=== Available data ===

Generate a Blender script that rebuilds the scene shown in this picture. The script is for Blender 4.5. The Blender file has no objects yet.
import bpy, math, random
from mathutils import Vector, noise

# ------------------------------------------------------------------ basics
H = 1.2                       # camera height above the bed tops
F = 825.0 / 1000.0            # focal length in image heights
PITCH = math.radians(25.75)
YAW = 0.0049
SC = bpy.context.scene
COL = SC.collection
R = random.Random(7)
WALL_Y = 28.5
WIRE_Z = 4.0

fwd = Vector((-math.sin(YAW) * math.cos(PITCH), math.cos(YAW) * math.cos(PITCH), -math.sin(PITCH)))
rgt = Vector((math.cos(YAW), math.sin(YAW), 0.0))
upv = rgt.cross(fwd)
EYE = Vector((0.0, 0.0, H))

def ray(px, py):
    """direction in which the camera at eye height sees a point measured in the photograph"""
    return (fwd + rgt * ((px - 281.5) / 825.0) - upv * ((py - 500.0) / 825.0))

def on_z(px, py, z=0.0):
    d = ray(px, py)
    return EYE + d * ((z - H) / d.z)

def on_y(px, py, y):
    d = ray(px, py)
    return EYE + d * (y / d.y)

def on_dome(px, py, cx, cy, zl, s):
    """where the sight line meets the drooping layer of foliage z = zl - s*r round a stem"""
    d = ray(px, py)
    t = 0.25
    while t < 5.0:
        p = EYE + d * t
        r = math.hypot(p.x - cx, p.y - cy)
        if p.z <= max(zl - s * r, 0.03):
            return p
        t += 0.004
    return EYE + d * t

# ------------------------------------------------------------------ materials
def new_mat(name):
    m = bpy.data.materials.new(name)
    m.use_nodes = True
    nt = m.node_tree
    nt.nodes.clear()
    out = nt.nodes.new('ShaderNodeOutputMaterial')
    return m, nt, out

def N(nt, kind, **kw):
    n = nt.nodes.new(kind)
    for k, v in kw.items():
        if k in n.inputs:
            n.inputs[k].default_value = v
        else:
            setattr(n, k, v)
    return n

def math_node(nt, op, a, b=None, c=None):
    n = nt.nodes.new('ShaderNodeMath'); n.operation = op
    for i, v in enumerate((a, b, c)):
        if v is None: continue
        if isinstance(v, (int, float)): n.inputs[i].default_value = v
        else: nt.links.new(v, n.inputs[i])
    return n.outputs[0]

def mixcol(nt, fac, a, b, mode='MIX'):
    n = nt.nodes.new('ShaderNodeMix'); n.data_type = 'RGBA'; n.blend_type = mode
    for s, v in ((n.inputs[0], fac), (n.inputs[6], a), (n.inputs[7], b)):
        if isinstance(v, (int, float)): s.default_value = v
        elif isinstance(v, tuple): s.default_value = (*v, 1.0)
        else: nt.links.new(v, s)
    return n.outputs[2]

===

» The request
What you return should be the lines from the start of the data through the line with "WIRE_Z = 4.0", quoted exactly and nothing more.

» Correct response
Generate a Blender script that rebuilds the scene shown in this picture. The script is for Blender 4.5. The Blender file has no objects yet.
import bpy, math, random
from mathutils import Vector, noise

# ------------------------------------------------------------------ basics
H = 1.2                       # camera height above the bed tops
F = 825.0 / 1000.0            # focal length in image heights
PITCH = math.radians(25.75)
YAW = 0.0049
SC = bpy.context.scene
COL = SC.collection
R = random.Random(7)
WALL_Y = 28.5
WIRE_Z = 4.0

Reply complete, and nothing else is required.